Records for the task:
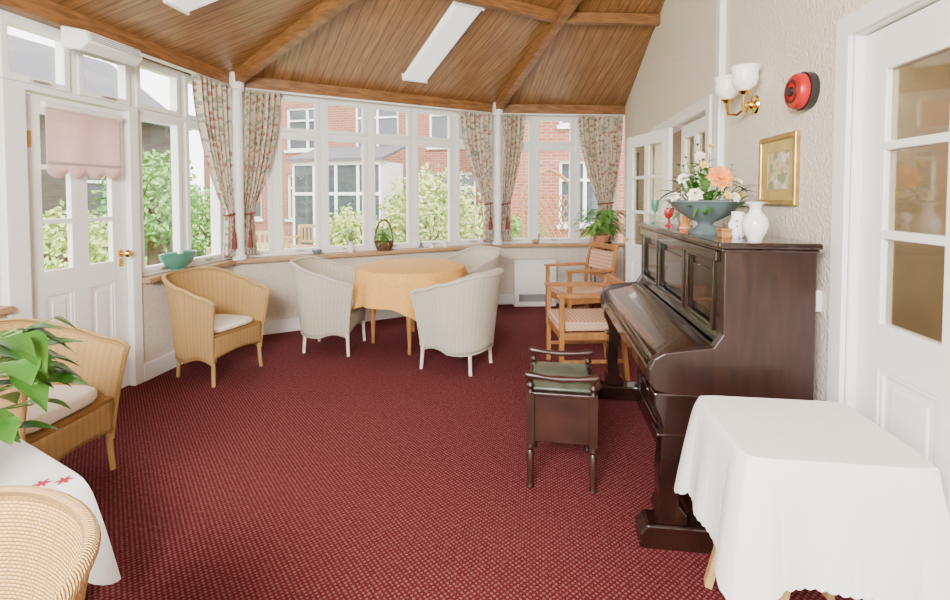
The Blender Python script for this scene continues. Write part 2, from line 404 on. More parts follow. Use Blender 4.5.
window(W1m,DL1+.06,3.88,.82,2.55,RAIL); window(W1m,3.88,4.42,.82,2.55,RAIL)
tt=[.02,.13,.285,.455,.63,.81,.98]
for a,b in zip(tt[:-1],tt[1:]): window(W2m,a*L2,b*L2,.82,2.55,RAIL)
tt=[.03,.30,.62,.965]
for a,b in zip(tt[:-1],tt[1:]): window(W3m,a*L3,b*L3,.82,2.55,RAIL)
for p,n in ((P1,(N2+NX)),(P2,(N2+N3))):
    q=p+n.normalized()*(.11 if p is P1 else .10)
    r=.05
    T(WHITE,[lathe([(r+.015,.82),(r+.015,.86),(r,.88),(r,2.50),(r+.02,2.52),(r+.02,2.60),(r+.01,2.68)],24,(q.x,q.y,0))],smooth=True,bevel=0)
T(WHITE,[box(-.12,.08,.03,.16,0,2.6)],W2m); T(WHITE,[box(-.10,.08,.03,.16,0,2.6)],W3m)
T(WHITE,[box(4.40,4.56,.03,.16,.82,2.6)],W1m)
# ------------------------------------------------------------ doors
dn=[0]
def doorleaf(w,h,cols,rows,panels,t=.04):
    holes=[(a,b,c,d) for a,b in cols for c,d in rows]+panels
    g=[slab(0,w,0,h,0,t,holes)]
    for a,b,c,d in panels:
        g.append(box(a,b,.012,t-.012,c,d))
        g.append(slab(a,b,c,d,.004,t-.004,[(a+.018,b-.018,c+.018,d-.018)]))
        g.append(box(a+.05,b-.05,.006,t-.006,c+.05,d-.05))
    gl=[box(a,b,t/2-.002,t/2+.002,c,d) for a,b in cols for c,d in rows]
    return g,gl
def door(mm,w,h,cols,rows,panels):
    dn[0]+=1
    g,gl=doorleaf(w,h,cols,rows,panels)
    d=M('door_%d'%dn[0],None,WHITE,g,smooth=False,bevel=.004,kind=S,mtx=mm)
    M('glass',d,GLASS if dn[0]==1 else GLASSD,gl,smooth=False)
    return d
m=W1m@Matrix.Translation((2.545,.03,0.01))
d=door(m,.725,2.08,[(.11,.30),(.42,.61)],[(.97,1.27),(1.30,1.62),(1.65,1.97)],[(.11,.30,.22,.82),(.42,.61,.22,.82)])
M('door_handle',d,BRASS,[lathe([(.0,0),(.028,0),(.028,.008),(.012,.012),(.012,.04),(.026,.05),(.03,.065),(.02,.08),(.001,.083)],16)],mtx=Matrix.Translation((.675,0,1.02))@Matrix.Rotation(pi/2,4,'X'))
M('lock_plate',d,BRASS,[box(.655,.695,-.006,0,.92,.98)],smooth=False,bevel=.003)
M('door_bolt',d,BRASS,[box(.02,.04,-.015,0,1.75,1.85)],smooth=False)
T(WHITE,[slab(DL0-.06,DL1+.06,0,2.14,-.015,.12,[(2.54,3.275,-1,2.10)])],W1m)
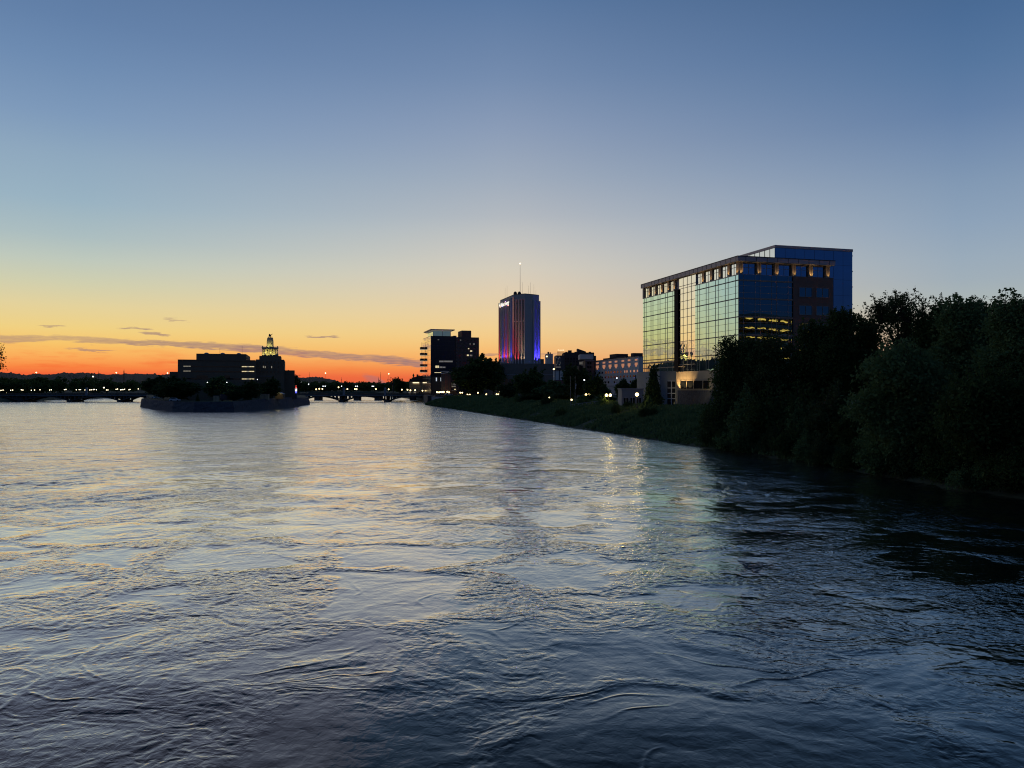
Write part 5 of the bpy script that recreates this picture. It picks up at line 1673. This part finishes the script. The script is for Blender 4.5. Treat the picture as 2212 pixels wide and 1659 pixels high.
# far woods on both shores and along the valley
def far_wood():
    g = np.random.default_rng(91)
    C = []
    def clump(x, y, h, r, n=26):
        d = g.normal(0, 1, (n, 3)); d /= np.linalg.norm(d, axis=1, keepdims=True)
        C.append(np.array([x, y, 4.2 + h * .55]) + d * np.array([r, r, h * .45]) * (g.random((n, 1)) ** .4))
    for k in range(760):
        y = g.uniform(620, 1350); az = g.uniform(-46, 4); x = math.tan(R(az)) * y
        if y < 1100 and float(bankL(y)) - 0 < x < float(bankR(y)) + 3: continue
        clump(x, y, g.uniform(9, 16), g.uniform(5, 8))
    for k in range(120):
        y = g.uniform(1105, 1300); az = g.uniform(-20, -2); clump(math.tan(R(az)) * y, y, g.uniform(9, 15), g.uniform(5, 9))
    for k in range(150):
        y = g.uniform(120, 620); x = float(bankL(y)) - g.uniform(14, 160)
        clump(x, y, g.uniform(9, 16), g.uniform(4, 7), 40)
    for k in range(60):
        y = g.uniform(560, 620); x = g.uniform(-470, -365); clump(x, y, g.uniform(8, 13), g.uniform(4, 6))
    Cc = np.concatenate(C)
    V, Fq = leaves(Cc, 9, 1.5, 1.5, g)
    stuff(mesh_np('far_woods', V, Fq, M['leaf']))


far_wood()

# one tree on the far bank whose boughs reach into the frame
g = np.random.default_rng(101)
lt_ = thing('bank_tree', 'leafy tree whose boughs reach into the frame above the far hills', 'tree', (-173.5, 240, 3.5))
tree_parts(lt_, 23, [(0, 0, 15, 8, 8, 6), (7.5, 0, 17.2, 8, 6, 4.2), (9.5, 1, 13.5, 7, 5, 2.6), (3, 0, 20, 7, 6, 3.0), (-6, 0, 14, 7, 7, 5)], 520, 22, .32, .75, g, M['leaf'], .5, 30)


# ------------------------------------------------------------------ camera and render settings
cam = bpy.data.cameras.new('camera'); co = bpy.data.objects.new('camera', cam); COL.objects.link(co)
co.location = (0, 0, CAMZ); co.rotation_euler = (R(90), 0, 0)
cam.sensor_width = 36; cam.lens = F / 2212 * 36; cam.shift_y = (HOR - 829.5) / 2212
cam.clip_end = 20000; cam.clip_start = .5
SC.camera = co
SC.render.engine = 'CYCLES'
SC.view_settings.view_transform = 'Standard'; SC.view_settings.look = 'None'; SC.view_settings.exposure = 0; SC.view_settings.gamma = 1
SC.cycles.use_denoising = True
SC.cycles.filter_width = 1.1
SC.cycles.sample_clamp_indirect = 12
SC.cycles.max_bounces = 6
SC.cycles.glossy_bounces = 4
SC.cycles.caustics_reflective = False
SC.cycles.caustics_refractive = False
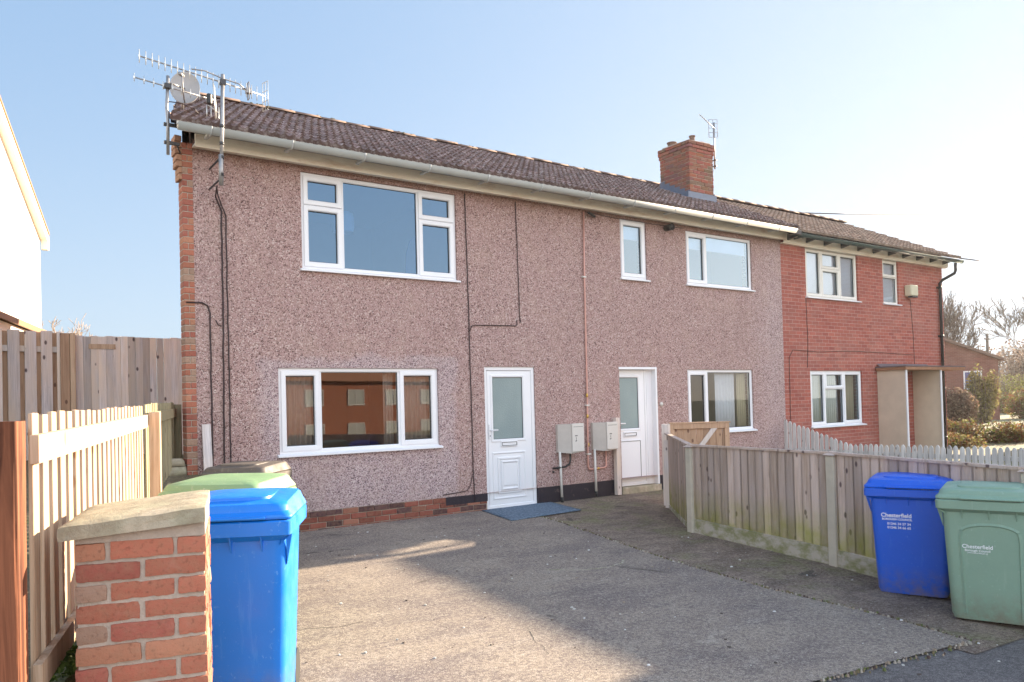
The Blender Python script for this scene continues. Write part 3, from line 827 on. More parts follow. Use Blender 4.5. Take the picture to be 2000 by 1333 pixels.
d2 = door(house, 8.96, 9.68, .06, 2.09, .10, 'flat', (9.045, 9.50, 1.03, 1.92), 9.0, .045, .94)
L = MB(); L.box(9.68, 9.84, .095, .11, .06, 2.09); L.box(9.80, 9.838, -.01, .10, .06, 2.09); L.box(8.95, 9.84, -.006, .10, 2.05, 2.088); L.build('side_lining', m_upvc, d2)

# cables on the wall
def cable(pts, r=.007, mat=m_cable, name='cable', par=house):
    out = []
    for i in range(len(pts)-1):
        a, b = Vector(pts[i]), Vector(pts[i+1]); n = max(1, int((b-a).length/.12))
        for k in range(n): 
            p = a + (b-a)*k/n
            if i or k: p += Vector((random.uniform(-.004, .004), 0, random.uniform(-.003, .003)))
            out.append(p)
    out.append(Vector(pts[-1])); m = MB(); m.tube(out, r, 6); return m.build(name, mat, par)
Y = -.012
cable([(5.99, Y, 4.62), (6.01, Y, 2.7), (6.02, Y, .6), (6.035, Y, .1)], .008)
cable([(6.02, Y, 2.60), (6.05, Y, 2.67), (6.12, Y, 2.69), (6.85, Y, 2.705), (6.872, Y, 2.72), (6.872, Y, 2.80)])
cable([(6.90, Y, 4.62), (6.93, Y, 2.78), (6.95, Y, 2.76)])
cable([(6.0, Y, .48), (5.97, Y, .34), (5.9, Y, .27), (5.5, Y, .245)], .006)
cable([(2.40, -.3, 4.15), (2.44, -.06, 4.1), (2.52, Y, 3.95), (2.52, Y, 2.8), (2.50, Y, .75)], .010)
cable([(2.40, -.3, 4.17), (2.47, -.06, 4.12), (2.57, Y, 3.9), (2.575, Y, 2.6), (2.58, Y, .75)], .008)
cable([(2.10, Y, 2.82), (2.28, Y, 2.825), (2.34, Y, 2.79), (2.365, Y, 2.70), (2.37, Y, .75)], .009)
cable([(2.50, Y, 2.55), (2.46, Y, 2.56), (2.43, Y, 2.62)], .006)
cable([(9.0, Y, 4.60), (8.6, Y, 4.62), (8.3, Y, 4.63)], .005)
cable([(9.0, Y, 4.60), (10.1, Y, 4.60), (10.6, Y, 4.605)], .005)
# copper pipe
m = MB(); m.tube([(8.25, -.03, 4.62), (8.23, -.03, 3.5), (8.22, -.03, 1.6), (8.20, -.03, .70), (8.20, -.03, .47), (8.215, -.03, .43), (8.26, -.03, .42), (8.55, -.03, .43), (8.585, -.03, .45), (8.59, -.03, .50), (8.59, -.03, .70)], .015, 8)
cp = m.build('copper_pipe', m_copper, house)
for z in (1.62, 1.28, .82): m = MB(); m.tube([(8.214, -.03, z-.03), (8.214, -.03, z+.03)], .019, 8); m.build('pipe_joint', m_brass, cp)
m = MB(); m.tube([(8.39, -.03, .4225), (8.43, -.03, .4245)], .019, 8); m.build('pipe_joint', m_brass, cp)
for z in (3.55, 1.46, .67): m = MB(); m.box(8.185, 8.255, -.05, -.002, z-.012, z+.012, None, 0, .003); m.build('pipe_clip', m_whpipe, cp)
m = MB(); m.tube([(8.30, -.09, 4.6), (8.44, -.06, 4.57), (8.5, -.02, 4.57)], .02, 8); m.build('pipe_stub', m_black, house)
m = MB(); m.tube([(10.17, -.16, 4.56), (10.17, .02, 4.56)], .055, 16); m.tube([(10.17, -.165, 4.56), (10.17, -.155, 4.56)], .063, 16); m.build('vent_pipe', m_black, house)
m = MB(); m.tube([(9.93, -.02, 1.438), (9.93, .0, 1.438)], .035, 16); m.build('round_cover', m_whpipe, house)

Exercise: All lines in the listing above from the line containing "by 1333 pixels." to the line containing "L = MB(); L.box(9.68, 9.84, .095, .11, .06, 2.09);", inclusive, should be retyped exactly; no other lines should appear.

The result:
The Blender Python script for this scene continues. Write part 3, from line 827 on. More parts follow. Use Blender 4.5. Take the picture to be 2000 by 1333 pixels.
d2 = door(house, 8.96, 9.68, .06, 2.09, .10, 'flat', (9.045, 9.50, 1.03, 1.92), 9.0, .045, .94)
L = MB(); L.box(9.68, 9.84, .095, .11, .06, 2.09); L.box(9.80, 9.838, -.01, .10, .06, 2.09); L.box(8.95, 9.84, -.006, .10, 2.05, 2.088); L.build('side_lining', m_upvc, d2)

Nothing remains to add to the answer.